ADR 7: Modularity of Exosphere Guest Agent
Status
Accepted
Context
- So far, Exosphere has used a mono-repo strategy: all components of the system (Elm app, Ansible code, etc.) in one Git repository, i.e. one GitLab project.
- There are benefits to the coupling that a mono-repo provides: introducing a new feature only requires one MR.
- When Exosphere chose a mono-repo strategy, this resolved a pain point that maintainers previously had with a different project (Atmosphere), where making a feature change required separate coordinated PRs across 2-3 different projects.
- Less administrative overhead, etc
- That said, there are benefits to the de-coupling that separate repos/projects provide.
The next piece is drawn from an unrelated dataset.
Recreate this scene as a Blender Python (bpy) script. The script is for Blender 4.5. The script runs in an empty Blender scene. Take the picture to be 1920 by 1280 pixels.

- Development can occur on different parts of the overall project at different paces.
- Like we've found with the Ansible code, it could be useful outside of Exosphere
- See example of somebody forking Exosphere just to use our Ansible
- By making something that's useful outside Exosphere, we could grow the larger ecosystem
- Testing and Deployment (CI/CD pipelines) are easier to implement and orchestrate
- If clients other than Elm are implemented, would these still live under the Exosphere project?
- A Rust client (with WASM support) is already generated within the codebase
- What else?
- If decoupling, should ADRs specific to the Agent be delegated to the Agent's primary repository?
Choices
1. Complete separation: Agent & Agent clients live in their own separate repositories
- Requires orchestration of agent and client repositories to synchronize releases - Exosphere uses the client either through elm-git-install, a git submodule, or deployment to https://package.elm-lang.org - Testing clients (assuming future development of non-elm clients) can be isolated
2. Birepo: Agent & Agent clients live in a single repository outside of Exosphere
- Agent and Client releases are inherently synchronized - Installing client code from git requires the entire repository, and support for using packages in a sub-path (elm-git-install does not support this)
3. Agent Client (Elm) lives in the Exosphere repository, but Agent lives in its own repository
- Synchronizing Client development with the Agent is more onerous - Usage of the client outside of Exosphere is more difficult
4. Monorepo: Agent & Agent Client both live in Exosphere repository
- Client code changes are updated live - Usage of the client outside of Exosphere is more difficult
Additional questions
- If separated, do ADRs specific to the Agent reside in exosphere/docs/adr, or will they be delegated to the Agent repository?
- If separated, are issues unified in the primary Exosphere issue tracker, or kept separately
Decision and Consequences
- Create a sub-group to house projects related specifically to the Guest Utilities
- Move the current repositories under this new group
- For issues related to the guest utilities, use Exosphere's main issue tracking system (and a "guest-utilities" issue label). Disable the issue trackers in the guest utilities sub-projects.
- Delegate ADRs specific to the Guest Agent to the Agent repository
- Create the documentation structure within the main guest-agent repository, with the README.md linking to the relevant ADRs in the Exosphere repository.
- Add a note in the Exosphere ADR README.md linking to the guest-agent ADRs path
- Preliminary governance falls under the Exosphere project governance.
- @julianpistorius, @cmart, and @kageurufu will have a maintainer role over the sub-group exosphere/guest-utilities
- Until the Agent is deploying on live user instances, merge requests may be merged by any single maintainer, and maintainers will be able to directly push to the repository.
- After the Agent begins to be deployed, this will change to the Exosphere standard "1 Maintainer and 1 Contributor" rule.